#### SOURCE DATA
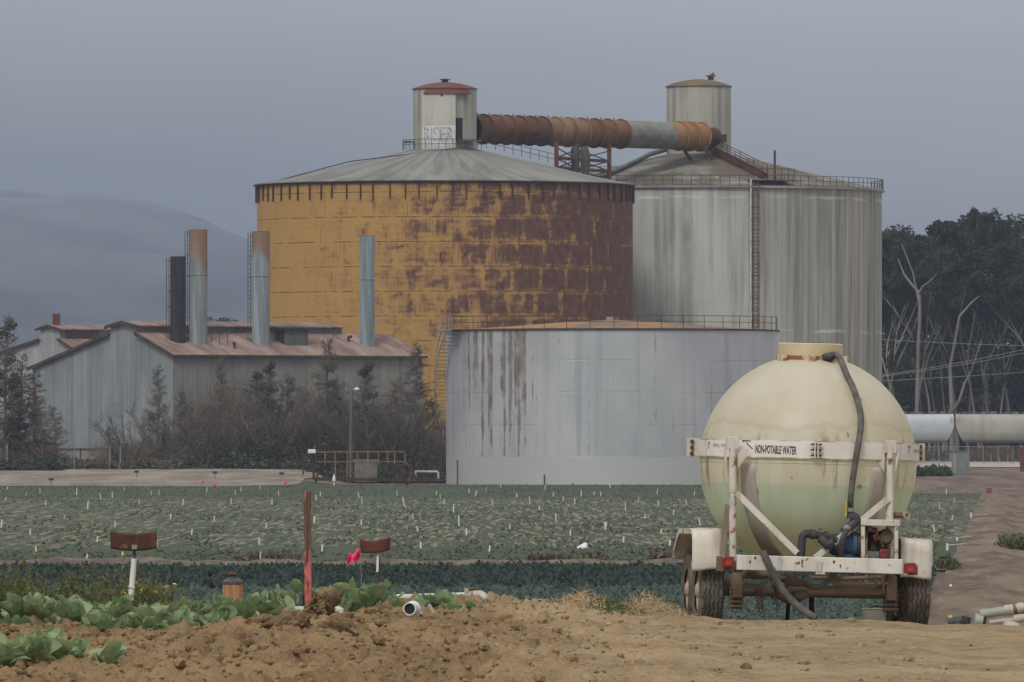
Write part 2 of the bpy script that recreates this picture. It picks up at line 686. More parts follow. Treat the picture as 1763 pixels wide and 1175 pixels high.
def tufts(name, xs, ys, size, leaves, lw, mat, label, cat, seed=1, lean=.7, dz=0.0, keep=None):
    """many small plants made of bent leaves, one object of stuff"""
    r = np.random.default_rng(seed)
    N = len(xs)
    s = (size * (.65 + .7 * r.random(N)))
    zz = gz(xs, ys) + dz
    T = N * leaves
    bx = np.repeat(xs, leaves); by = np.repeat(ys, leaves); bz = np.repeat(zz, leaves); sz = np.repeat(s, leaves)
    az = r.random(T) * 2 * PI
    ln = lean * (.35 + .9 * r.random(T))
    L = sz * (.6 + .6 * r.random(T))
    dx = np.cos(az); dy = np.sin(az)
    w = lw * sz * (.6 + .8 * r.random(T))

    def pt(t, k, side):
        out = L * t * np.sin(ln * k)
        up = L * t * np.cos(ln * k)
        return np.stack([bx + dx * out - dy * w * side, by + dy * out + dx * w * side, bz + up], 1)
    A = [pt(0, 1, -.35), pt(0, 1, .35), pt(.55, .9, -1), pt(.55, .9, 1), pt(1, 1.25, -.55), pt(1, 1.25, .55)]
    V = np.stack(A, 1).reshape(-1, 3)
    b = np.arange(T) * 6
    Q = np.concatenate([np.stack([b, b + 1, b + 3, b + 2], 1), np.stack([b + 2, b + 3, b + 5, b + 4], 1)])
    return tag(link(name, np_mesh(name, V, Q, mat, True)), label, cat, kind='stuff')


rg = np.random.default_rng(5)
M_teal_dark = foliage('brassica_dark', (.054, .078, .067), (.068, .094, .081), .8, .1, .5)
M_teal = foliage('brassica_pale', (.096, .137, .114), (.118, .160, .135), .8, .1, .5)
M_young = foliage('young_leaf', (.110, .132, .082), (.135, .158, .100), .15, .1, .5)
xs = rg.random(9000) * 1; ys = 225 + rg.random(9000) * 37
xs = -22 + xs * (edge(ys) + 21.6)
tufts('crop_rows', xs, ys, .27, 30, .15, M_teal_dark, 'band of dark blue green leafy crop before the field', 'crop', 2, 1.1)
ys = 175 + rg.random(9000) * 51
xs = -16 + rg.random(9000) * (edge(ys) + 15.2)
tufts('crop_rows', xs, ys, .24, 30, .16, M_teal, 'band of pale blue green leafy crop beyond the trailer', 'crop', 3, 1.25)
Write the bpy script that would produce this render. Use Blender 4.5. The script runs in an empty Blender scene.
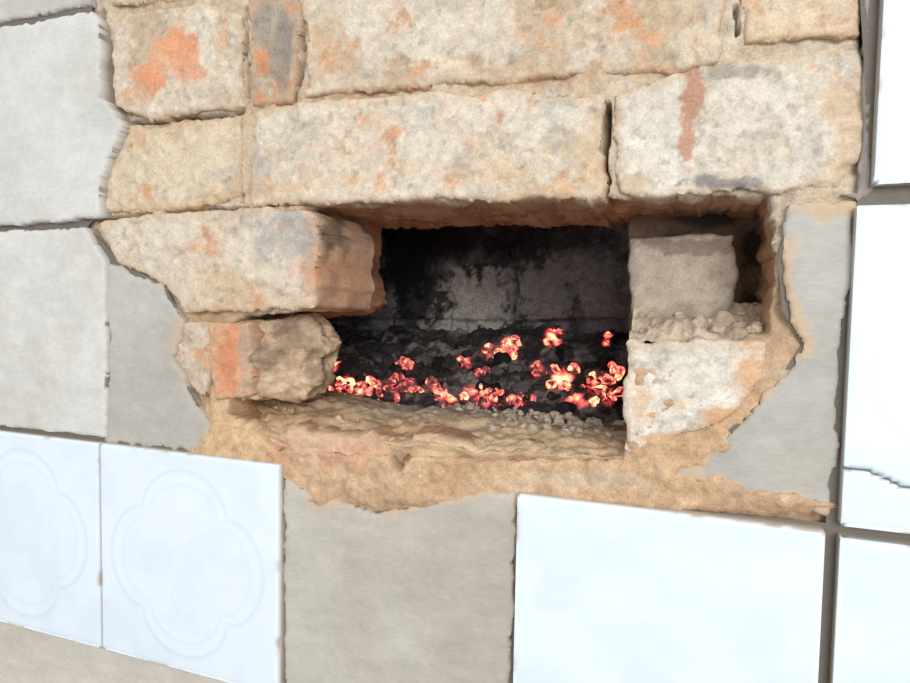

#### WORK TO BE COMPLETED
From the opening line of the entries above to the line containing "label, cat, kind='stuff')", please transcribe each line exactly, skipping every picture.

#### RESPONSE BELOW
Write part 2 of the bpy script that recreates this picture. It picks up at line 686. More parts follow. Treat the picture as 1763 pixels wide and 1175 pixels high.
def tufts(name, xs, ys, size, leaves, lw, mat, label, cat, seed=1, lean=.7, dz=0.0, keep=None):
    """many small plants made of bent leaves, one object of stuff"""
    r = np.random.default_rng(seed)
    N = len(xs)
    s = (size * (.65 + .7 * r.random(N)))
    zz = gz(xs, ys) + dz
    T = N * leaves
    bx = np.repeat(xs, leaves); by = np.repeat(ys, leaves); bz = np.repeat(zz, leaves); sz = np.repeat(s, leaves)
    az = r.random(T) * 2 * PI
    ln = lean * (.35 + .9 * r.random(T))
    L = sz * (.6 + .6 * r.random(T))
    dx = np.cos(az); dy = np.sin(az)
    w = lw * sz * (.6 + .8 * r.random(T))

    def pt(t, k, side):
        out = L * t * np.sin(ln * k)
        up = L * t * np.cos(ln * k)
        return np.stack([bx + dx * out - dy * w * side, by + dy * out + dx * w * side, bz + up], 1)
    A = [pt(0, 1, -.35), pt(0, 1, .35), pt(.55, .9, -1), pt(.55, .9, 1), pt(1, 1.25, -.55), pt(1, 1.25, .55)]
    V = np.stack(A, 1).reshape(-1, 3)
    b = np.arange(T) * 6
    Q = np.concatenate([np.stack([b, b + 1, b + 3, b + 2], 1), np.stack([b + 2, b + 3, b + 5, b + 4], 1)])
    return tag(link(name, np_mesh(name, V, Q, mat, True)), label, cat, kind='stuff')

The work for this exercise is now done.